When Capital University junior wide receiver Wyatt Pertuset hauled in a touchdown pass in a game played Sept. 1, the scoreboard operator added six points to his team's point total. To ESPN's Bob Ley, this "blessing" from God could just as well have been worth 50 points. Pertuset had become the first openly gay college football player to score a touchdown. SBNation's Outsports blog might have scored it even higher.
During Friday's broadcast of ESPN's Outside the Lines documentary program, Ley made Pertuset the subject of the program's "Underreported News" segment, remarking:
"A young man by the name of Wyatt Pertuset, from Capital University in Columbus, Ohio, by the tally of Outsports is one of only seven openly gay college football players. This is earlier this month ... the first touchdown scored by an openly gay college football player in any division. He's been out since the second year of high school. Look, God bless this kid. He's setting an outstanding example, but also part of it, not ... it took a couple of days for this to percolate because, maybe, all right, we've acknowledged it's not such a big deal, we've moved beyond this and there's progress in that regard. So we salute him and say we have perspective."

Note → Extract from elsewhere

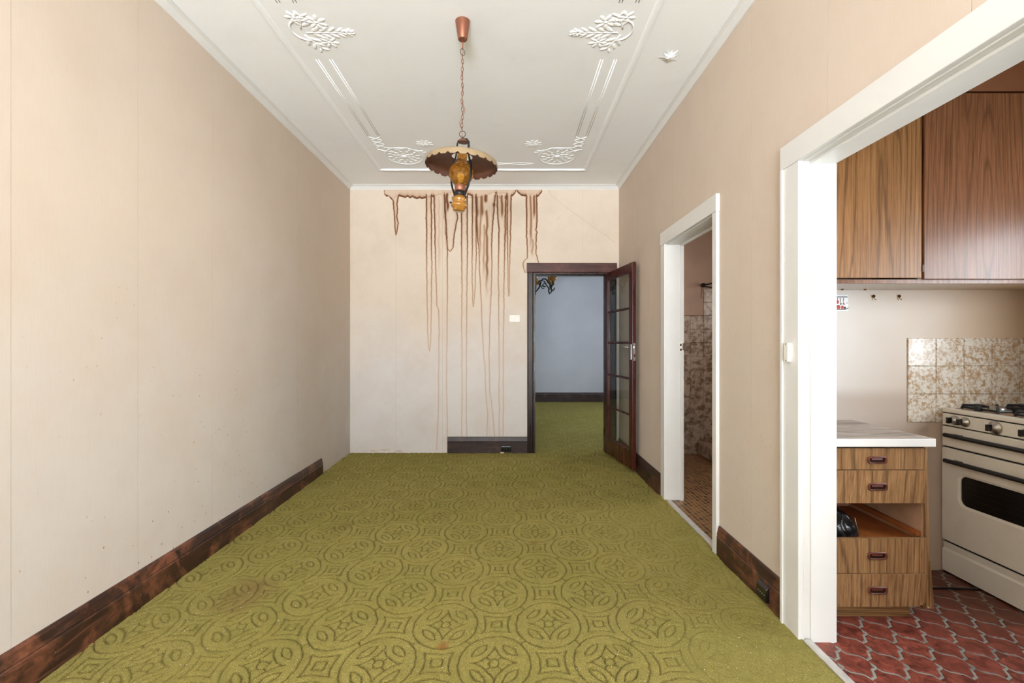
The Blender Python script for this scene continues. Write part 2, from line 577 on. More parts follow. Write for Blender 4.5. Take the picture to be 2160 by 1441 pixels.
# ------------------------------------------------------------------ mesh helpers
class MB:
    def __init__(self):
        self.v, self.f = [], []

    def add(self, vs, fs):
        o = len(self.v)
        self.v += [tuple(p) for p in vs]
        self.f += [tuple(i + o for i in f) for f in fs]
        return self

    def box(self, x0, x1, y0, y1, z0, z1):
        v = [(x0, y0, z0), (x1, y0, z0), (x1, y1, z0), (x0, y1, z0), (x0, y0, z1), (x1, y0, z1), (x1, y1, z1), (x0, y1, z1)]
        return self.add(v, [(0, 3, 2, 1), (4, 5, 6, 7), (0, 1, 5, 4), (1, 2, 6, 5), (2, 3, 7, 6), (3, 0, 4, 7)])

    def prism(self, poly, axis, a, b, cap=True):
        """poly (u,v) extruded along axis: x->(a,u,v) y->(u,a,v) z->(u,v,a)"""
        def P(u, v, t):
            return {'x': (t, u, v), 'y': (u, t, v), 'z': (u, v, t)}[axis]
        n = len(poly)
        vs = [P(u, v, a) for u, v in poly] + [P(u, v, b) for u, v in poly]
        fs = [(i, (i + 1) % n, n + (i + 1) % n, n + i) for i in range(n)]
        if cap:
            fs += [tuple(range(n - 1, -1, -1)), tuple(range(n, 2 * n))]
        return self.add(vs, fs)

    def tube(self, pts, r, n=8, closed=False, cap=True):
        pts = [Vector(p) for p in pts]
        k = len(pts)
        rs = r if isinstance(r, (list, tuple)) else [r] * k
        vs, fs = [], []
        up = None
        for i, p in enumerate(pts):
            a = pts[(i - 1) % k] if (closed or i > 0) else p
            b = pts[(i + 1) % k] if (closed or i < k - 1) else p
            t = (b - a).normalized()
            if up is None:
                up = Vector((0, 0, 1)) if abs(t.z) < 0.9 else Vector((1, 0, 0))
            s = t.cross(up).normalized()
            up = s.cross(t).normalized()
            for j in range(n):
                an = 2 * PI * j / n
                vs.append(p + (s * math.cos(an) + up * math.sin(an)) * rs[i])
        m = k if closed else k - 1
        for i in range(m):
            i2 = (i + 1) % k
            for j in range(n):
                j2 = (j + 1) % n
                fs.append((i * n + j, i * n + j2, i2 * n + j2, i2 * n + j))
        if cap and not closed:
            fs += [tuple(range(n - 1, -1, -1)), tuple((k - 1) * n + j for j in range(n))]
        return self.add(vs, fs)

    def strap(self, pts, w, t, wdir):
        """flat band along pts: width w along wdir, thickness t"""
        pts = [Vector(p) for p in pts]
        wd = Vector(wdir).normalized()
        vs, fs = [], []
        k = len(pts)
        for i, p in enumerate(pts):
            tg = (pts[min(i + 1, k - 1)] - pts[max(i - 1, 0)]).normalized()
            nn = tg.cross(wd).normalized()
            for a, b in ((-1, -1), (1, -1), (1, 1), (-1, 1)):
                vs.append(p + wd * (a * w / 2) + nn * (b * t / 2))
        for i in range(k - 1):
            for j in range(4):
                fs.append((i * 4 + j, i * 4 + (j + 1) % 4, (i + 1) * 4 + (j + 1) % 4, (i + 1) * 4 + j))
        fs += [(3, 2, 1, 0), tuple((k - 1) * 4 + j for j in range(4))]
        return self.add(vs, fs)

    def lathe(self, prof, c=(0, 0, 0), n=32, mat=None, axis='z'):
        """prof list of (r,h)"""
        vs, fs = [], []
        k = len(prof)
        for r, h in prof:
            for j in range(n):
                a = 2 * PI * j / n
                q = Vector((r * math.cos(a), r * math.sin(a), h))
                if axis == 'x':
                    q = Vector((q.z, q.x, q.y))
                elif axis == 'y':
                    q = Vector((q.x, q.z, q.y))
                if mat is not None:
                    q = mat @ q
                vs.append(q + Vector(c))
        for i in range(k - 1):
            for j in range(n):
                j2 = (j + 1) % n
                fs.append((i * n + j, i * n + j2, (i + 1) * n + j2, (i + 1) * n + j))
        return self.add(vs, fs)

    def disc(self, c, r, n=24, axis='z'):
        vs = [c]
        for j in range(n):
            a = 2 * PI * j / n
            d = {'z': (math.cos(a), math.sin(a), 0), 'x': (0, math.cos(a), math.sin(a)), 'y': (math.cos(a), 0, math.sin(a))}[axis]
            vs.append(tuple(c[i] + d[i] * r for i in range(3)))
        return self.add(vs, [(0, j + 1, (j + 1) % n + 1) for j in range(n)])

    def dome(self, c, L, W, H, ang, down=True, nu=8, nv=3):
        """half ellipsoid hugging a horizontal surface"""
        vs, fs = [], []
        ca, sa = math.cos(ang), math.sin(ang)
        s = -1 if down else 1
        for i in range(nv):
            e = (PI / 2) * i / nv
            for j in range(nu):
                a = 2 * PI * j / nu
                x, y = L * math.cos(e) * math.cos(a), W * math.cos(e) * math.sin(a)
                vs.append((c[0] + x * ca - y * sa, c[1] + x * sa + y * ca, c[2] + s * H * math.sin(e)))
        vs.append((c[0], c[1], c[2] + s * H))
        for i in range(nv - 1):
            for j in range(nu):
                fs.append((i * nu + j, i * nu + (j + 1) % nu, (i + 1) * nu + (j + 1) % nu, (i + 1) * nu + j))
        for j in range(nu):
            fs.append(((nv - 1) * nu + j, (nv - 1) * nu + (j + 1) % nu, nv * nu))
        return self.add(vs, fs)

    def build(self, name, mat, parent=None, smooth=False, bevel=0.0, at=None):
        """link as one mesh object; vertices are given in world space"""
        if parent is not None:
            o0 = parent.get('_o', None)
            o0 = Vector(o0) if o0 is not None else Vector((0, 0, 0))
        else:
            o0 = Vector(at) if at is not None else Vector((0, 0, 0))
        me = bpy.data.meshes.new(name)
        me.from_pydata([tuple(Vector(p) - o0) for p in self.v], [], self.f)
        me.validate()
        import bmesh
        bm = bmesh.new()
        bm.from_mesh(me)
        bmesh.ops.recalc_face_normals(bm, faces=bm.faces)
        bm.to_mesh(me)
        bm.free()
        if smooth:
            me.polygons.foreach_set('use_smooth', [True] * len(me.polygons))
        if mat is not None:
            me.materials.append(mat)
        o = bpy.data.objects.new(name, me)
        COL.objects.link(o)
        if parent is not None:
            o.parent = parent
        else:
            o.location = o0
        o['_o'] = tuple(o0)
        if bevel:
            b = o.modifiers.new('bevel', 'BEVEL')
            b.width = bevel
            b.segments = 2
            b.limit_method = 'ANGLE'
            b.angle_limit = math.radians(40)
        return o


def thing(name, label, cat, loc, group=None):
    o = bpy.data.objects.new(name, None)
    o.empty_display_size = 0.05
    o.location = loc
    COL.objects.link(o)
    o['_o'] = tuple(loc)
    return tag(o, label, cat, group)


def tag(o, label, cat=None, group=None):
    o['label'] = label
    if cat:
        o['category'] = cat
    if group:
        o['group'] = group
    return o


def struct(o, label=None):
    o['kind'] = 'structure'
    if label:
        o['label'] = label
    return o


def copy_part(src, parent, loc=None):
    c = src.copy()
    COL.objects.link(c)
    c.parent = parent
    if loc is not None:
        c.location = loc
    return c


def slab(axis, p0, p1, u0, u1, v0, v1, holes=()):
    """wall slab: axis 'x' (thickness in x, u=y, v=z), 'y' (u=x, v=z) or 'z' (u=x, v=y), with rectangular holes"""
    us = sorted({u0, u1, *[h[0] for h in holes if u0 < h[0] < u1], *[h[1] for h in holes if u0 < h[1] < u1]})
    vs = sorted({v0, v1, *[h[2] for h in holes if v0 < h[2] < v1], *[h[3] for h in holes if v0 < h[3] < v1]})
    nu, nv = len(us) - 1, len(vs) - 1

    def solid(i, j):
        if not (0 <= i < nu and 0 <= j < nv):
            return False
        cu, cv = (us[i] + us[i + 1]) / 2, (vs[j] + vs[j + 1]) / 2
        return not any(h[0] < cu < h[1] and h[2] < cv < h[3] for h in holes)

    def P(t, u, v):
        return {'x': (t, u, v), 'y': (u, t, v), 'z': (u, v, t)}[axis]
    mb = MB()
    idx = {}

    def V(t, i, j):
        k = (t, i, j)
        if k not in idx:
            idx[k] = len(mb.v)
            mb.v.append(P(p0 if t == 0 else p1, us[i], vs[j]))
        return idx[k]
    for i in range(nu):
        for j in range(nv):
            if not solid(i, j):
                continue
            for t in (0, 1):
                mb.f.append((V(t, i, j), V(t, i + 1, j), V(t, i + 1, j + 1), V(t, i, j + 1)))
            if not solid(i - 1, j):
                mb.f.append((V(0, i, j), V(0, i, j + 1), V(1, i, j + 1), V(1, i, j)))
            if not solid(i + 1, j):
                mb.f.append((V(0, i + 1, j), V(0, i + 1, j + 1), V(1, i + 1, j + 1), V(1, i + 1, j)))
            if not solid(i, j - 1):
                mb.f.append((V(0, i, j), V(0, i + 1, j), V(1, i + 1, j), V(1, i, j)))
            if not solid(i, j + 1):
                mb.f.append((V(0, i, j + 1), V(0, i + 1, j + 1), V(1, i + 1, j + 1), V(1, i, j + 1)))
    return mb


PT = 0.0022       # paper thickness


def paper_strips(wall, axis, face, inward, u_edges, v0, v1, mat, holes=(), gap=0.0017):
    """wallpaper drops standing 2 mm proud of the wall, thin open seams between them"""
    for a, b in zip(u_edges[:-1], u_edges[1:]):
        p1 = face + inward * PT
        s = slab(axis, face, p1, a + gap / 2, b - gap / 2, v0, v1, holes)
        if s.f:
            s.build('wallpaper_strip', mat, wall)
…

Ley has been on board with the LGBT agenda for a long time. In a December 1998 broadcast of Outside the Lines, he called the late NFL football star Reggie White a "homophobe" for saying it was wrong for gays to compare their agenda with the black civil rights movement. Ley responded to White, saying then:
"This wasn't just a fundamentalist minister. To the gay community, this was a major sporting figure putting a popular face, an athletic face, on homophobia, the fear or hatred of homosexuals. Whether or not that was true, this much is - in the ever so much of sporting world, merely raising the topic of gays. How prevalent are they? Can they function openly? That brings discomfort and, more often than not, silence. Is the America outside of sports comfortable with homosexuals? Just a few months ago, Matthew Shepard was brutally murdered, allegedly because he was gay. When the tabloids said Tom Cruise is gay, he sued."
Outsports is the gay-themed extension of the liberally biased SBNation blog. Writer Jim Buzinksi gave Ley a shout-out for his remarks on the Capital University football player and praised Pertuset.

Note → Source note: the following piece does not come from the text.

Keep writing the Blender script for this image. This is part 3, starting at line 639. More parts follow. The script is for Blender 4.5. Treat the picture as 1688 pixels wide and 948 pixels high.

“It was a really cool sight to see,” Pertuset told Outsports. “It’s nice when you get noticed for doing something that you’ve worked so hard to do.” Buzinski wrote that he scored his touchdown during Labor Day weekend and that Capital is not a "major program. Had a gay player for Ohio State or Alabama done the same, for example, it would not have gone unnoticed by the mainstream media. Regardless, the recognition for Pertuset is well-deserved, especially since he has embraced being an LGBT advocate in sports by dint of being an out player in college football."
Outsports complains that there are only seven openly gay college football players in the U.S.